Note: Prior to implementing any strategies contained in this article, individuals should consult with a qualified tax advisor, accountant, legal professional, or other professional to discuss implications specific to their situation.

Even though you are a Canadian citizen and resident, you are subject to U.S. income tax on any rental income you receive from your U.S. real estate property. To comply with this Internal Revenue Service (IRS) annual tax reporting requirement, you can choose one of the following two options.

OPTION 1 – 30% withholding tax on gross rents

You can choose to have your gross rental income taxed at a flat 30%, but this option does not permit for deduction of any expenses. In many cases, this can be a very expensive option. Under this option, you do not have to file a U.S. tax return to report this rental income. However, you will still need to report the net rental income on a Canadian tax return. Foreign tax credits can be taken to eliminate double taxation, but it is possible that the full 30% U.S. withholding tax will not be recouped.

OPTION 2 – Net rental basis

Alternatively, you can elect to file a U.S. non-resident income tax return (Form 1040-NR) on a net rental income basis and complete Schedule E. Net rental income is defined as gross rents less ordinary and usual expenses, including property taxes, mortgage interest, insurance, management fees, and utilities.

Note that, unlike in Canada, U.S. tax laws impose a mandatory deduction for depreciation for U.S. tax filing purposes. The benefit under this option is that your net rental income amount, subject to U.S. tax at your marginal tax rate, will likely be substantially lower than the gross rental income amount subject to the 30% withholding tax.

If you elect to file on a net rental basis, you will need to complete Form W-8ECI to avoid the 30% U.S. withholding tax. Form W-8ECI needs to be submitted to your tenant or to a U.S. agent (not to the IRS).

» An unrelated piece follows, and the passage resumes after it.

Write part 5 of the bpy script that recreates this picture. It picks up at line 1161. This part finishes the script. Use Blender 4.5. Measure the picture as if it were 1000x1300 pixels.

Net rental basis — Tax forms required and deadline

If you choose to be taxed based on the net rental basis option, then you will have to file a U.S. tax return and Schedule E by June 15 of the following year, even if the net rental calculation results in a rental loss. Regardless of the filing deadline, any balance of annual tax owing must be paid to the IRS by April 15 of the following year to avoid late interest charges.

If the June 15 deadline is missed, then there is an additional 16-month grace period to file a return on a net rental basis. Beyond the 16-month grace period, you will no longer be eligible to elect to pay on a net rental basis, and the 30% withholding tax on gross rental income (plus any penalties and interest) will apply for that tax year. For jointly held properties, each party is required to file a separate tax return and report their proportion of the rental income and expenses.

In addition to your U.S. tax filing obligations, you will also need to report on your Canadian tax return, in Canadian dollars, the net U.S. rental income/loss based on Canadian tax rules. In most cases, foreign tax credits taken on the Canadian tax return will alleviate potential double-taxation issues.